WORK INSTRUCTIONS:
Pull out each line of the records holding the string "picture".

Scene script records
+--

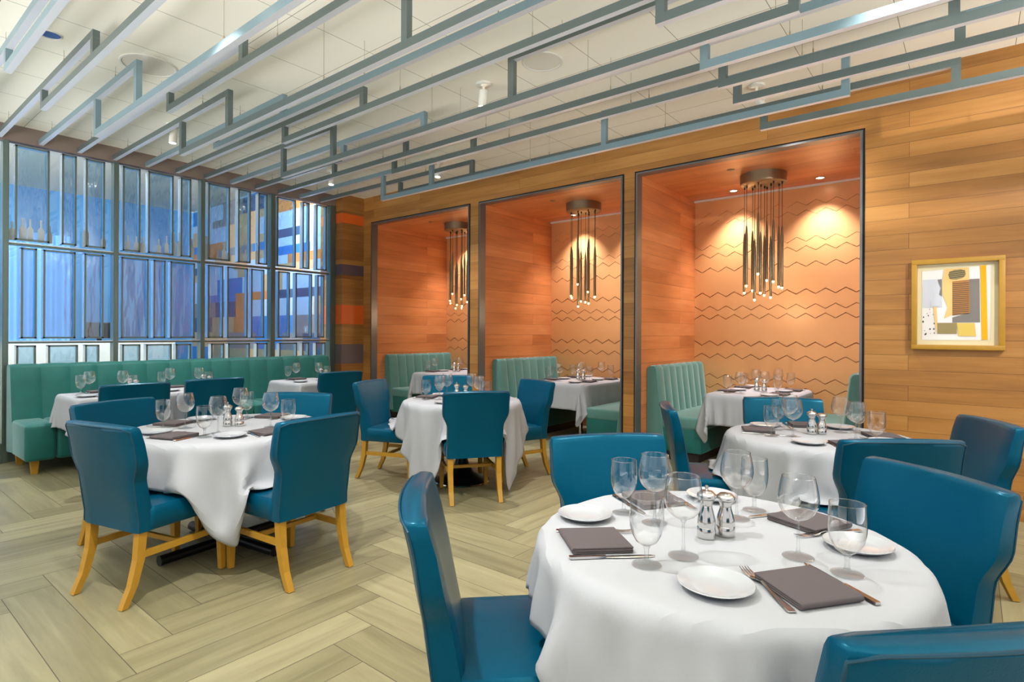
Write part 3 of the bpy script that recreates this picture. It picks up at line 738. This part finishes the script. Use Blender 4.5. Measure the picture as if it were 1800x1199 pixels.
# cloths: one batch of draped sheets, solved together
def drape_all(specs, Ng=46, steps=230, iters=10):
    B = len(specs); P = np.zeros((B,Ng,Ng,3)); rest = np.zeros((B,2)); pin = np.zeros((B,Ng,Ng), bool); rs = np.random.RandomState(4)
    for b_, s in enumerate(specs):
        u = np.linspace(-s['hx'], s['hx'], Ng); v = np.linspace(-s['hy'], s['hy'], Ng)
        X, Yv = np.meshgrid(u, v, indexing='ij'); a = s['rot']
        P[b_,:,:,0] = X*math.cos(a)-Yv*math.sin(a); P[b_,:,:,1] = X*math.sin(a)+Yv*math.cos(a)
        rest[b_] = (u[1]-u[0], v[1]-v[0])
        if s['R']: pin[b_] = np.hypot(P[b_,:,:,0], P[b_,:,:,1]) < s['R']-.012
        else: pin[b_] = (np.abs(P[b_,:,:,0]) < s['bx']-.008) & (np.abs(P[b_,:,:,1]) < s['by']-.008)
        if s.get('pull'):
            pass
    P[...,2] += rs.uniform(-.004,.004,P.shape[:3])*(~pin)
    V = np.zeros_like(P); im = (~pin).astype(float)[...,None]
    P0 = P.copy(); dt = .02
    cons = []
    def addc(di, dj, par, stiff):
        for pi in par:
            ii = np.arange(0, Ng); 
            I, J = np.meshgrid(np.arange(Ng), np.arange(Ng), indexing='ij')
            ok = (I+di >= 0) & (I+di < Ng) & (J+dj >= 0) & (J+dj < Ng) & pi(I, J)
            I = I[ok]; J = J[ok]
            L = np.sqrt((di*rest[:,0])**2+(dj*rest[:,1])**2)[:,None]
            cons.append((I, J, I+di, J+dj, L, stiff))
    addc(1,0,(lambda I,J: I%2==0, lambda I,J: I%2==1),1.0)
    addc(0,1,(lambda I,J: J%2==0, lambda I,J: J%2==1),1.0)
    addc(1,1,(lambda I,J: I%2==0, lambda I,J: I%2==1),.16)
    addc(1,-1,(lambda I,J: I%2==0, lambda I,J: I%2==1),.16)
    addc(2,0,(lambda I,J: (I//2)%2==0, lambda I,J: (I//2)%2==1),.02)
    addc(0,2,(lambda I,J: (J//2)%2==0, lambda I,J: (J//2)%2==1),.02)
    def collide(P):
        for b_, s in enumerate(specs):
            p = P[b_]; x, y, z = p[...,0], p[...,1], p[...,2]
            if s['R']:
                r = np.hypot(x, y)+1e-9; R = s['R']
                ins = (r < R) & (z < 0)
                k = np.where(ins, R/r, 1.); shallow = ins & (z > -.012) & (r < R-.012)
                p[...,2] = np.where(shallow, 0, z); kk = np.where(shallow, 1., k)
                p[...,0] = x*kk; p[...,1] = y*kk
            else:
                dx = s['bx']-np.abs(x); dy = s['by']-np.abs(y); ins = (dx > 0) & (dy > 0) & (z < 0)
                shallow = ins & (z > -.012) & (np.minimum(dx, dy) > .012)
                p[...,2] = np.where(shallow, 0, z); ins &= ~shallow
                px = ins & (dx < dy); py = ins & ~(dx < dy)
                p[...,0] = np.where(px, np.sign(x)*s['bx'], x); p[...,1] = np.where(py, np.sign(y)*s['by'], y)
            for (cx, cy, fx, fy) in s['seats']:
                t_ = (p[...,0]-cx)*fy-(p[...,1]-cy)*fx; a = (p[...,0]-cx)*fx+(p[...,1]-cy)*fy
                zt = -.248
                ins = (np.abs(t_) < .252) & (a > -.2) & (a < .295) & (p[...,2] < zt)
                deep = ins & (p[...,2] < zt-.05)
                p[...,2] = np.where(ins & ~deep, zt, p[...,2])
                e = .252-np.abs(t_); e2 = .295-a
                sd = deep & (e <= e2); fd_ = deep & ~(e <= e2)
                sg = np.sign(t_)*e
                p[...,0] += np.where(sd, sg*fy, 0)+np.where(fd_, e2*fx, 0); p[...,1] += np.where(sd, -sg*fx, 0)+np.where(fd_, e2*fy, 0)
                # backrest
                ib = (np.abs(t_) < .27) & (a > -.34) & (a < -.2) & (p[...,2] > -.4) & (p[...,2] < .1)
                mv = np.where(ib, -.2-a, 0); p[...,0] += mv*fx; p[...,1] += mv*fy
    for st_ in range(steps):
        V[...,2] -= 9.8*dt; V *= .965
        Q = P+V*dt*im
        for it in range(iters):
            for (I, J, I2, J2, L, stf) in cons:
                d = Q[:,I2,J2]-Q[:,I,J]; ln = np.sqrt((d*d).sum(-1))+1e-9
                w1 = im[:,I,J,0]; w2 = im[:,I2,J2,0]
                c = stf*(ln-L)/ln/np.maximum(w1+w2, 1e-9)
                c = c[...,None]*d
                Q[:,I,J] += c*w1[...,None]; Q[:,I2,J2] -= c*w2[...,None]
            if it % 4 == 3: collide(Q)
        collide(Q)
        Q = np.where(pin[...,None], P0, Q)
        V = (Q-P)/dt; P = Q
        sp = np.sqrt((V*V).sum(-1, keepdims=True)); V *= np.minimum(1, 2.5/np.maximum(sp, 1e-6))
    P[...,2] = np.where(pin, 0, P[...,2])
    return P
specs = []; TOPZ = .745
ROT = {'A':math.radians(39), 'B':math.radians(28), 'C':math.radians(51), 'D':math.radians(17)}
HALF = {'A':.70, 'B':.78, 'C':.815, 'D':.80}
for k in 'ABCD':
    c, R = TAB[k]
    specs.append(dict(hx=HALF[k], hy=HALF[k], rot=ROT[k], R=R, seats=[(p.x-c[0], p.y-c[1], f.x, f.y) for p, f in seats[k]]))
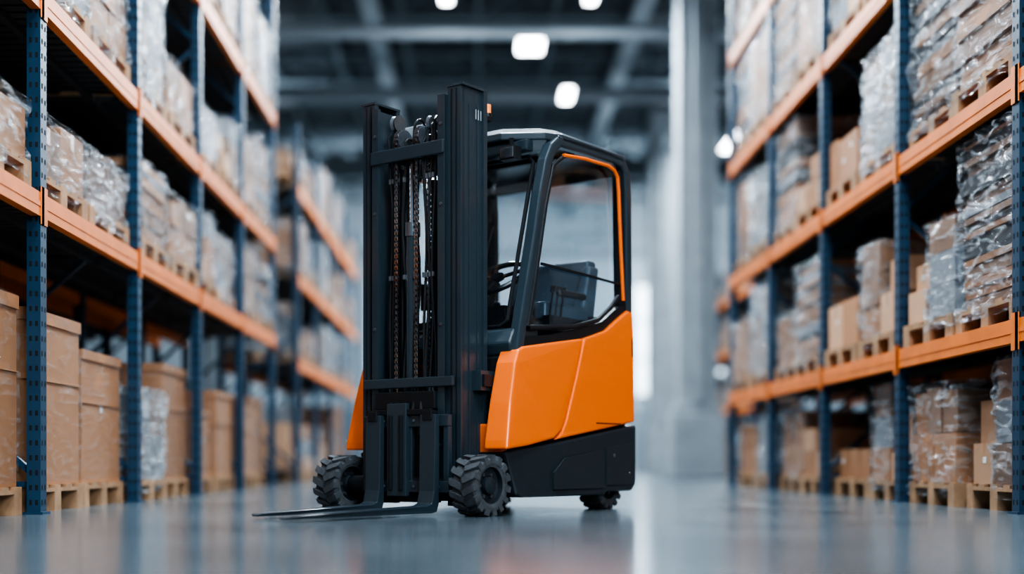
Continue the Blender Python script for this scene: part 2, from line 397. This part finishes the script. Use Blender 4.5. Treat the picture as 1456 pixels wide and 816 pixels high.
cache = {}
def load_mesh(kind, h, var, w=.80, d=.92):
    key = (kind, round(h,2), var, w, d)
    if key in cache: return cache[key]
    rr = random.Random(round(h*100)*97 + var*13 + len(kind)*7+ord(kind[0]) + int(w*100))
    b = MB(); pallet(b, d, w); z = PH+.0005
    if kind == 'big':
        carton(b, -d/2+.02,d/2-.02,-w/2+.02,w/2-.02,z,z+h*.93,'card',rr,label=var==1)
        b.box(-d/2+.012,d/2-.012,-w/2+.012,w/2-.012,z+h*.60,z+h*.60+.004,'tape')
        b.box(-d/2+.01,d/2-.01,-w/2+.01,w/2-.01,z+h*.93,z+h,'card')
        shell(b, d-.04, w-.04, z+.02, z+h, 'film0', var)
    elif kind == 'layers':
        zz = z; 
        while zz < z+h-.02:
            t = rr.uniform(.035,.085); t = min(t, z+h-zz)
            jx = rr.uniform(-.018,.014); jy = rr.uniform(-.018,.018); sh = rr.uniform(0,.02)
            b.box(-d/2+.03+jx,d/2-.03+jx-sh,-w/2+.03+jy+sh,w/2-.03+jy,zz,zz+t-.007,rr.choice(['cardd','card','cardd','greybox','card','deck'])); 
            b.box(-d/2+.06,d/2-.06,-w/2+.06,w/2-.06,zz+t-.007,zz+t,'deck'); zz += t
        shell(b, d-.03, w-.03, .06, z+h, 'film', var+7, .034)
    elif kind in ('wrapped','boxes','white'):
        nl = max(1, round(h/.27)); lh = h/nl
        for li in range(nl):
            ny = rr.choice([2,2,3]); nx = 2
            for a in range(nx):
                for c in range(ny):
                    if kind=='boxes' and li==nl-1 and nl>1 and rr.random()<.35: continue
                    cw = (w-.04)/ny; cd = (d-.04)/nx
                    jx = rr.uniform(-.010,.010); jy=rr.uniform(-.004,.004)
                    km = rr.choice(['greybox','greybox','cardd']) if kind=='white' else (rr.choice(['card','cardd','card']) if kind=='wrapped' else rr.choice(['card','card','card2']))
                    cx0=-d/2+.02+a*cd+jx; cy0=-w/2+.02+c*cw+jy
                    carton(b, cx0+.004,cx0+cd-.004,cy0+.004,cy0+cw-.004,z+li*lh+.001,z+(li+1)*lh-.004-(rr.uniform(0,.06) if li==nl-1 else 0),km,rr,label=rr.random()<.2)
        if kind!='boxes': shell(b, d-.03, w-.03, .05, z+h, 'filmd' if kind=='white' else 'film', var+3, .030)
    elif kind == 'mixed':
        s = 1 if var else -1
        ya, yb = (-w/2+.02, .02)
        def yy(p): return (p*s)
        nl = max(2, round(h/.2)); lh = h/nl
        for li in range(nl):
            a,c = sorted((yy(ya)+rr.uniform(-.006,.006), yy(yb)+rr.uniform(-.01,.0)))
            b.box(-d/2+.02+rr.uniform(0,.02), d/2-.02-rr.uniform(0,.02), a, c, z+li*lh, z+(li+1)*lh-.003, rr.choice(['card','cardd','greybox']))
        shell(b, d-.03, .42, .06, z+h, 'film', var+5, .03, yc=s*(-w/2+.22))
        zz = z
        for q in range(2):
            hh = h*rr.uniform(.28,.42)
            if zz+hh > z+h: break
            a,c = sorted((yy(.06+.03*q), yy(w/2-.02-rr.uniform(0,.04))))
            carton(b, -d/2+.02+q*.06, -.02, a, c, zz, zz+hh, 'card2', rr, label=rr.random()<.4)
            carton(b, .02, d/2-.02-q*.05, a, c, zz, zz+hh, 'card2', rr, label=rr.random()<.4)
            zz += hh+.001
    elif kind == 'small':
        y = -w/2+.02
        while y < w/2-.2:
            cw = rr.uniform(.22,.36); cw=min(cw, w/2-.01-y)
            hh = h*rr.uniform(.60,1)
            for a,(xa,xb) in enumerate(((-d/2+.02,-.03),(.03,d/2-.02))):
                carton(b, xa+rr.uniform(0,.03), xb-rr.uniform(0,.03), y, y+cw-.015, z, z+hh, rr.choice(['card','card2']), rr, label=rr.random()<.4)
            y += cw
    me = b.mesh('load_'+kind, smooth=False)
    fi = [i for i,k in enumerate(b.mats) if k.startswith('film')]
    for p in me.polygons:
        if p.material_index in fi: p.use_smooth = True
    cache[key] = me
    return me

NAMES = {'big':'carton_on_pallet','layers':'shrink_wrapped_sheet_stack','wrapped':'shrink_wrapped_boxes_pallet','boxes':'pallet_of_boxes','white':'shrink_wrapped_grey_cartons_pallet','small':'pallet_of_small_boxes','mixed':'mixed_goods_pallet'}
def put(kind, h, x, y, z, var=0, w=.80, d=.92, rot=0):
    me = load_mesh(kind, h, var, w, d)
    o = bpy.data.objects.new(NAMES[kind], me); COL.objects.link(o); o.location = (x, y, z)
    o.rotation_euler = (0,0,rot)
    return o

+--

EXPECTED ANSWER:
Write part 3 of the bpy script that recreates this picture. It picks up at line 738. This part finishes the script. Use Blender 4.5. Measure the picture as if it were 1800x1199 pixels.
Continue the Blender Python script for this scene: part 2, from line 397. This part finishes the script. Use Blender 4.5. Treat the picture as 1456 pixels wide and 816 pixels high.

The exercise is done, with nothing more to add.